A culture of integrity

We aim for corporate governance founded on fairness, trust, transparency, and accountability that will help foster long-term investment, financial stability, business integrity, and the overall competitiveness of the organization. These principles are laid down in internal company policies that support stronger business growth and optimize value to shareholders. 


Board Committees

Audit and Risk Management Committee

The Audit and Risk Committee shall be composed of at least three (3) Directors, preferably with accounting, auditing, and finance background, and such other qualifications as may be required under the applicable rules and regulations promulgated by the SEC and other relevant regulatory bodies. The Chairperson of the Audit Committee should not be the Chairperson of the Board or of any other committees.

The Audit Committee should meet at least once every quarter.

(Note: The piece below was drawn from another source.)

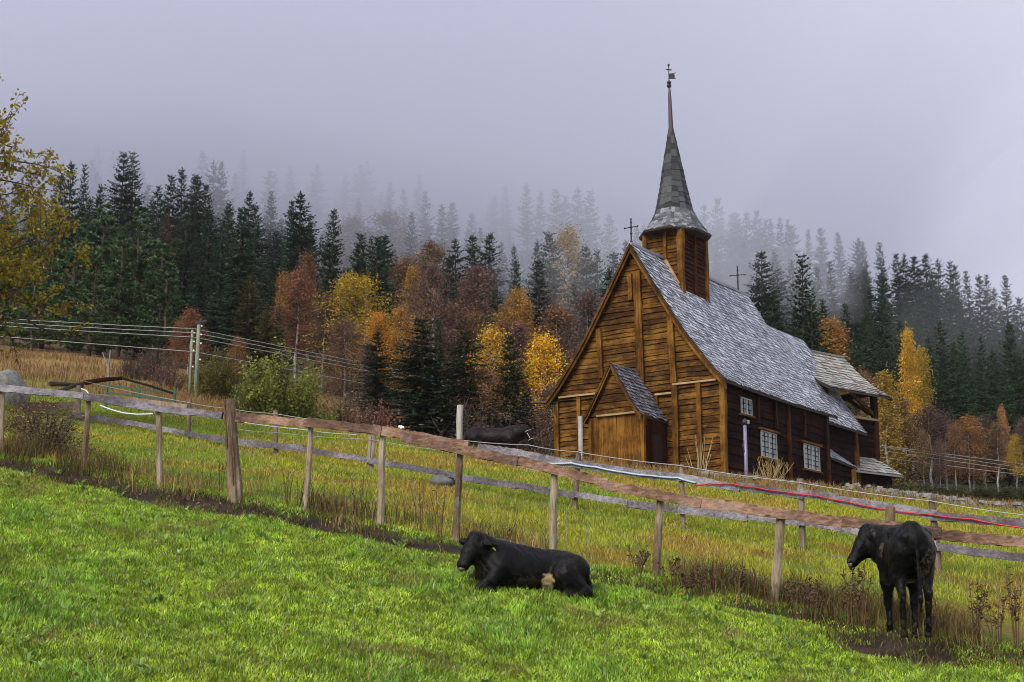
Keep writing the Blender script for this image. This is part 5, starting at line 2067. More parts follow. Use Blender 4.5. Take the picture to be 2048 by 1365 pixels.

Its main responsibilities include: recommending the appointment of external auditors whose report they review; monitoring the system of internal controls and corporate compliance with laws, regulations and code of ethics; serving as a direct channel of communications to the Board for the internal auditors, the Compliance Officer, and the general counsel.

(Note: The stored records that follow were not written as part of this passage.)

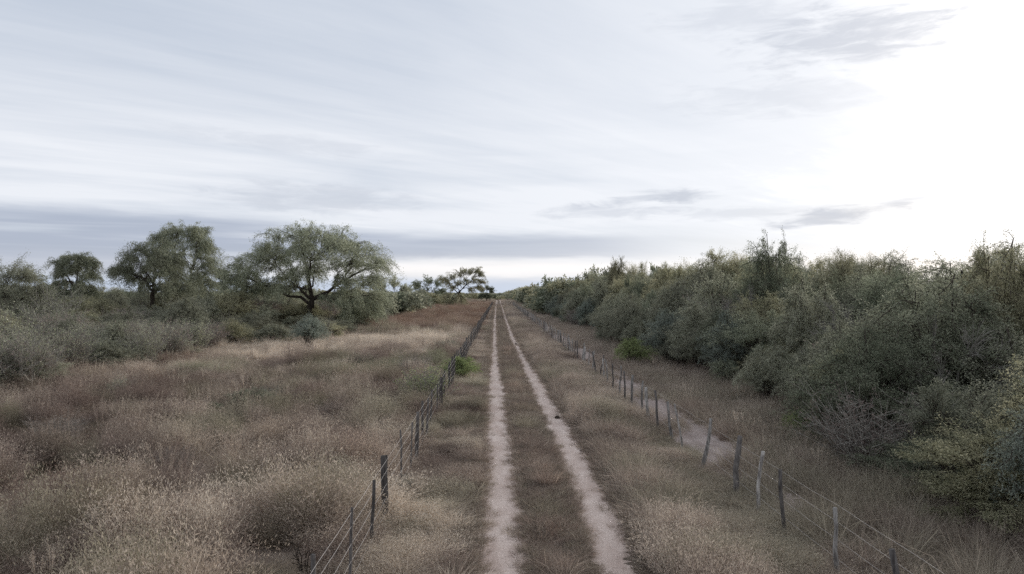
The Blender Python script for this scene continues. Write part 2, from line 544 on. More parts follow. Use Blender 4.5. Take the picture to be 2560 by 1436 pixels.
# ---------------------------------------------------------------- fences
def fence(root, x0, ys, wr, posts_fn, wire_zs):
    for k, y in enumerate(ys):
        h, r, seed, crook, mt, sq = posts_fn(k, y)
        g = rng(seed)
        mb = MB()
        n = 5 if y < 60 else 3
        zs = np.linspace(-0.15, h, n)
        lean = g.normal(0, crook, 2)
        px = lean[0] * zs + np.concatenate([[0], g.normal(0, crook * 0.16, n - 1)])
        py = lean[1] * zs + np.concatenate([[0], g.normal(0, crook * 0.16, n - 1)])
        rr = r * (1 - 0.18 * zs / h) * (1 + g.normal(0, 0.10, n))
        mb.tube(np.stack([px, py, zs], -1), rr, 4 if sq else (8 if y < 40 else 6), cap=True)
        o = link('post', mb.mesh('post', mt, not sq), root)
        o.location = (x0 + g.normal(0, 0.02), y, 0)
    for wz in wire_zs:
        g = rng(int(wz * 1000))
        pts = []
        for k, y in enumerate(ys):
            pts.append((x0 + 0.035, y, wz + g.normal(0, 0.006)))
            if k + 1 < len(ys) and y < 60:
                pts.append((x0 + 0.035, (y + ys[k + 1]) / 2, wz - 0.012 + g.normal(0, 0.004)))
        mb = MB()
        mb.tube(pts, wr, 4)
        link('wire', mb.mesh('wire', M['wire']), root)


LY = [6.2, 7.9, 9.65, 11.3, 12.75, 12.95, 14.9, 16.3, 17.6, 19.0, 20.2, 21.6, 23.0]
g = rng(400)
while LY[-1] < 245:
    LY.append(LY[-1] + (1.2 + g.normal(0, 0.2)) * (1 if LY[-1] < 150 else 1.6))


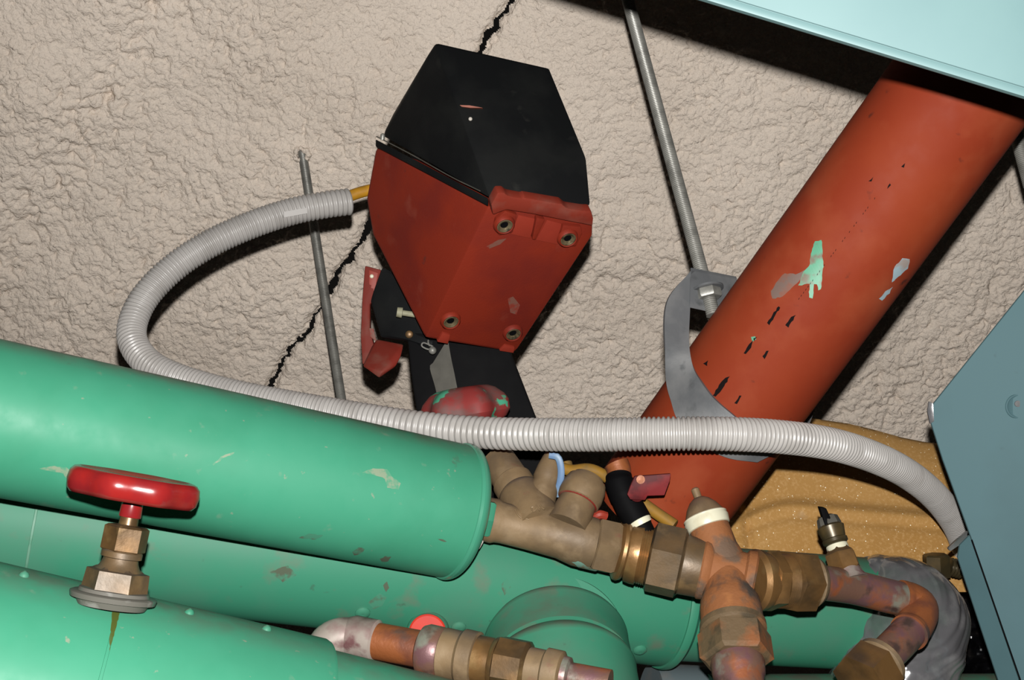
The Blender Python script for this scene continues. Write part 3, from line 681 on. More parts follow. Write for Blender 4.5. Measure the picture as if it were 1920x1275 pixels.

Corporate Governance Committee

The Corporate Governance Committee shall be composed of at least three (3) members, all of whom, including the Chairperson thereof, are preferably independent directors.

This committee shall:

1. Assist the Board in the performance of its corporate governance responsibilities in accordance with the relevant laws and regulations;
2. Review and evaluate the qualifications of all persons nominated to the Board as well as those nominated to other positions requiring appointment by the Board and provide assessment on the Board’s effectiveness in directing the process of renewing and replacing Board members; and
3. Establish formal and transparent procedure for developing a policy on executive remuneration, and for fixing the remuneration packages of corporate officers and directors, and provide oversight over remuneration of senior management and other key personnel.

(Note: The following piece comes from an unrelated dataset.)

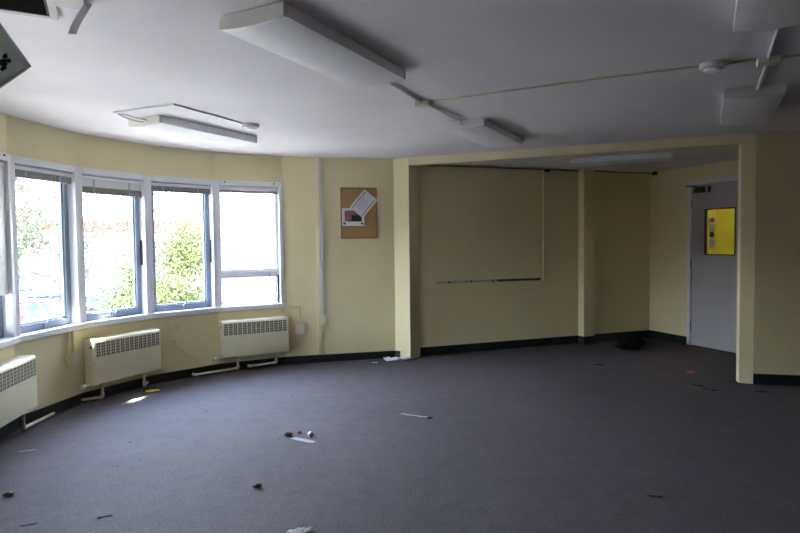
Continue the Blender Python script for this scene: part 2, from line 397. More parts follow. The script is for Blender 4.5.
# ------------------------------------------------------------------ windows
def facet(k):
    """window between mullion angle ANG[k+1] (left) and ANG[k] (right): origin mid chord, x right, y outward"""
    a = Vector(bay(ANG[k + 1])); b = Vector(bay(ANG[k])); m = (a + b) / 2; d = b - a
    return (m.x, m.y, 0.0), atan2(d.y, d.x)
CHORD = 2 * RAD * sin(R(STEP / 2)); HW = CHORD / 2
ZS, ZH, ZT = 0.70, 2.00, 2.055
def ring(mb, x0, x1, z0, z1, y0, y1, l, r, b, t):
    mb.box(x0, x0 + l, y0, y1, z0, z1); mb.box(x1 - r, x1, y0, y1, z0, z1)
    mb.box(x0 + l, x1 - r, y0, y1, z0, z0 + b); mb.box(x0 + l, x1 - r, y0, y1, z1 - t, z1); return mb
wnames = {4: (1, 'leftmost window in view, cut by the frame edge'), 3: (2, 'window over the gap between the two left radiators'),
          2: (3, 'window above the middle radiator, with a deep pale blind'), 1: (4, 'window showing the bushy lime green tree'),
          0: (5, 'window with a transom and an open lower light'), 5: (6, 'window left of the frame edge')}
for i_ in range(SWN):
    wnames[100 + i_] = (7 + i_, ['first', 'second'][i_] + ' window before the bay, left of the view')
for k, (num, lab) in wnames.items():
    if k >= 100:
        c_ = SW0 - SWD * (0.10 + (k - 99.5) * 0.74); loc, rz = (c_.x, c_.y, 0), atan2(SWD.y, SWD.x)
    else: loc, rz = facet(k)
    w = thing('window_%d' % num, lab, 'window', loc, rz, kind='structure')
    f = MB(); mw = 0.043
    f.box(-HW, -HW + mw, -0.022, 0.12, 0.655, ZT); f.box(HW - mw, HW, -0.022, 0.12, 0.655, ZT)
    f.box(-HW + mw, HW - mw, -0.022, 0.12, ZH, ZT)
    f.build('window_frame', 'white', w, bevel=0.005)
    MB().box(-HW, HW, -0.045, 0.16, 0.652, ZS).build('window_sill', 'white', w, bevel=0.008)
    x0, x1 = -HW + mw, HW - mw
    if num == 5:
        MB().box(x0, x1, 0.0, 0.09, 1.02, 1.07).build('transom', 'white', w, bevel=0.004)
        ring(MB(), x0, x1, 1.07, ZH, 0.035, 0.08, 0.022, 0.036, 0.026, 0.03).build('window_frame', 'white', w)
        MB().box(x0 + .022, x1 - .022, 0.056, 0.062, 1.092, ZH - 0.03).build('pane', 'glass', w)
        # lower hopper light, hinged at the transom and pushed outward
        tilt = Matrix.Translation((0, 0.06, 1.02)) @ Matrix.Rotation(R(-14), 4, 'X') @ Matrix.Translation((0, -0.06, -1.02))
        tilt = Matrix.Translation((0, 0.06, 1.02)) @ Matrix.Rotation(R(14), 4, 'X') @ Matrix.Translation((0, -0.06, -1.02))
        ring(MB(), x0 + .004, x1 - .004, ZS + .005, 1.016, 0.045, 0.085, 0.024, 0.024, 0.024, 0.02).xf(tilt).build('sash', 'white', w)
        MB().box(x0 + .028, x1 - .028, 0.062, 0.068, ZS + .03, 0.995).xf(tilt).build('pane', 'glass', w)
        MB().box(x1 - 0.020, x1, 0.018, 0.09, ZS, 1.016).build('gap_shade', 'black', w)  # black strip standing for the dark open gap beside the tilted sash
        MB().tube([(x1 - 0.02, 0.03, 0.72), (x1 - 0.10, 0.10, 0.78)], 0.006).build('window_stay', 'steel', w)
        MB().tube([(x1 - 0.12, -0.008, 1.04), (x1 - 0.135, -0.012, 0.9), (x1 - 0.15, -0.01, 0.76)], 0.0035).build('blind_cord', 'grey', w)
    else:
        s_ = ring(MB(), x0, x1, ZS, ZH, 0.05, 0.105, 0.05, 0.05, 0.06, 0.05).build('sash', 'alu', w, bevel=0.006)
        ring(MB(), x0 + .05, x1 - .05, ZS + .06, ZH - .05, 0.068, 0.09, 0.012, 0.012, 0.012, 0.012).build('glazing_bead', 'alu', s_)
        MB().box(x0 + .055, x1 - .055, 0.076, 0.082, ZS + .065, ZH - .055).build('pane', 'glass', w)
        h = MB(); h.box(-0.016, 0.016, 0.034, 0.05, ZS + 0.012, ZS + 0.05); h.tube([(0.0, 0.036, ZS + 0.03), (0.004, 0.02, ZS + 0.05), (0.02, 0.014, ZS + 0.085)], 0.007)
        h.build('window_handle', 'steel', w, smooth=True)
        if num in (3, 4):
            MB().box(x1 - 0.006, x1 + 0.004, 0.02, 0.046, 1.18, 1.42).build('hinge', 'closer', w)
    for sx in ((-0.27, 0.27) if num in (1, 5) else ()):
        MB().tube([(sx, -0.03, ZT - 0.018), (sx, -0.02, ZT - 0.018)], 0.008).build('screw_head', 'grey', w)

# venetian blinds drawn up under the window heads
def blind(k, label, drop, valance, nsl, slat='slat'):
    loc, rz = facet(k); w = HW - 0.05
    b = thing('venetian_blind', label, 'blind', (loc[0], loc[1], ZH), rz, 'venetian blinds over the bay windows')
    MB().box(-w, w, 0.0, 0.034, -0.042, -0.013).build('headrail', 'white', b, bevel=0.004)
    z = -0.044
    if valance:
        MB().box(-w + .004, w - .004, 0.002, 0.030, z - valance, z).build('lowered_slats', 'plastic', b, bevel=0.003); z -= valance + 0.002
    st = MB(); h = (drop + z - 0.014); th = 0.42 * h / nsl
    for i in range(nsl):
        zz = z - (i + 0.5) * h / nsl
        st.add([(-w + .006, 0.002, zz - th), (w - .006, 0.002, zz - th), (w - .006, 0.03, zz - th), (-w + .006, 0.03, zz - th),
                (-w + .006, 0.002, zz + th), (w - .006, 0.002, zz + th), (w - .006, 0.03, zz + th), (-w + .006, 0.03, zz + th)],
               [(0, 1, 2, 3), (7, 6, 5, 4), (0, 4, 5, 1), (2, 6, 7, 3), (1, 5, 6, 2), (3, 7, 4, 0)])
    st.build('slat_stack', slat, b)
    MB().box(-w + .004, w - .004, 0.002, 0.030, -drop, -drop + 0.013).build('bottom_rail', slat, b, bevel=0.003)
    for sx in (-0.62 * w, 0.55 * w):
        MB().box(sx - 0.008, sx + 0.008, -0.0015, 0.001, -drop, -0.042).build('ladder_tape', 'ink_grey', b)
    return b
blind(3, 'dark grey blind stack drawn up in the window between the two left radiators', 0.100, 0.0, 10)
blind(2, 'deepest blind, pale upper slats over a dark bottom stack', 0.165, 0.062, 7)
blind(1, 'thin dark blind stack over the lime green tree window', 0.098, 0.0, 9)
blind(0, 'thinnest blind stack, in the window with the transom', 0.074, 0.0, 5)
blind(4, 'blind at the left picture edge, let partly down', 0.98, 0.60, 30, 'plastic')

# ------------------------------------------------------------------ radiators
def radiator():
    r = thing('radiator', '', 'radiator', group='cream convector radiators under the windows')
    W = 0.365
    prof = [(-0.028, 0.165), (-0.15, 0.165), (-0.15, 0.535), (-0.143, 0.550), (-0.128, 0.557), (-0.028, 0.557)]
    body = MB(); body.extrude_x(prof, -W, W); body.build('casing', 'rad', r, bevel=0.005, smooth=True)
    gx0, gx1, gz0, gz1 = -W + 0.018, W - 0.018, 0.403, 0.528
    g = MB().box(gx0, gx1, -0.1515, -0.149, gz0, gz1).build('grille', 'grey', r)
    bars = MB(); n = 14; cw = (gx1 - gx0) / n
    for i in range(n + 1):
        x = gx0 + i * cw; bars.box(x - 0.0055, x + 0.0055, -0.1550, -0.1512, gz0, gz1)
    for j in range(6):
        zz = gz0 + (gz1 - gz0) * j / 5
        bars.box(gx0, gx1, -0.1545, -0.1514, zz - 0.0022, zz + 0.0022)
    for i in range(n):
        x = gx0 + (i + 0.5) * cw; bars.box(x - 0.0013, x + 0.0013, -0.154, -0.1512, gz0, gz1)
    bars.build('louvres', 'rad', g)
    MB().tube([(-W - 0.006, -0.115, 0.49), (-W + 0.002, -0.115, 0.49)], 0.012).build('air_vent', 'black', r)
    v = MB(); v.tube([(-W - 0.05, -0.09, 0.155), (-W + 0.0, -0.09, 0.155)], 0.017, fillet=0); v.tube([(-W, -0.09, 0.155), (-W + 0.07, -0.09, 0.155)], 0.009)
    v.build('valve', 'pipe', r, smooth=True)
    MB().tube([(-W - 0.085, -0.09, 0.155), (-W - 0.048, -0.09, 0.155)], 0.022).build('valve_cap', 'white', r, bevel=0.003, smooth=True)
    MB().tube([(-W + 0.003, -0.1505, 0.35), (-W + 0.003, -0.1525, 0.35)], 0.0045).build('screw_head', 'grey', r)
    for x in (-0.25, 0.25):
        MB().box(x - 0.015, x + 0.015, -0.03, 0.0, 0.20, 0.5).build('wall_bracket', 'rad', r)
    return r
def pipes(r, segs):
    for s in segs:
        p = MB().tube(s, 0.0125, 12, fillet=0.02).build('pipe', 'pipe', r, smooth=True)
        for i in range(1, len(s) - 1):
            e = MB(); a, b, c = Vector(s[i - 1]), Vector(s[i]), Vector(s[i + 1])
            e.tube([b + (a - b).normalized() * 0.032, b, b + (c - b).normalized() * 0.032], 0.016, 12, fillet=0.022)
            e.build('elbow', 'pipe', p, smooth=True)
r3 = radiator(); l, a = facet(0); at(r3, l, a); r3['label'] = 'radiator below the transom window, nearest the pinboard'
pipes(r3, [[(-0.19, -0.09, 0.17), (-0.19, -0.09, 0.035), (-0.66, -0.17, 0.03), (-0.66, -0.06, 0.03)], [(0.235, -0.09, 0.17), (0.235, -0.09, 0.05), (-0.06, -0.065, 0.035), (-0.06, -0.03, 0.035)]])
l, a = facet(2); r2 = dup(r3, l, a, 'middle radiator, its left end caught by sun')
for c in list(r2.children):
    if c.name.startswith('pipe'):
        for g in list(c.children): bpy.data.objects.remove(g)
        bpy.data.objects.remove(c)
pipes(r2, [[(-0.27, -0.12, 0.17), (-0.27, -0.12, 0.035), (-0.40, -0.02, 0.03)], [(0.19, -0.11, 0.17), (0.19, -0.11, 0.05), (0.20, -0.10, 0.035), (0.30, -0.03, 0.035)]])
l, a = facet(4); r1 = dup(r2, l, a, 'radiator cut off by the left picture edge')
for c in list(r1.children):
    if c.name.startswith('pipe'):
        for g in list(c.children): bpy.data.objects.remove(g)
        bpy.data.objects.remove(c)
pipes(r1, [[(0.24, -0.10, 0.17), (0.24, -0.10, 0.035), (0.64, -0.15, 0.03)]])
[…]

Related Party Transactions Committee

The Related Party Transactions Committee shall be composed of at least three (3) Members, two (2) of whom, including the Committee Chairperson, are preferably independent directors. This committee shall be responsible for reviewing all material related party transactions of the company and shall be responsible for reviewing and proposing policies for related party transactions. This committee shall also be responsible for checking compliance with the related-party transactions policies as may be adopted by the Board.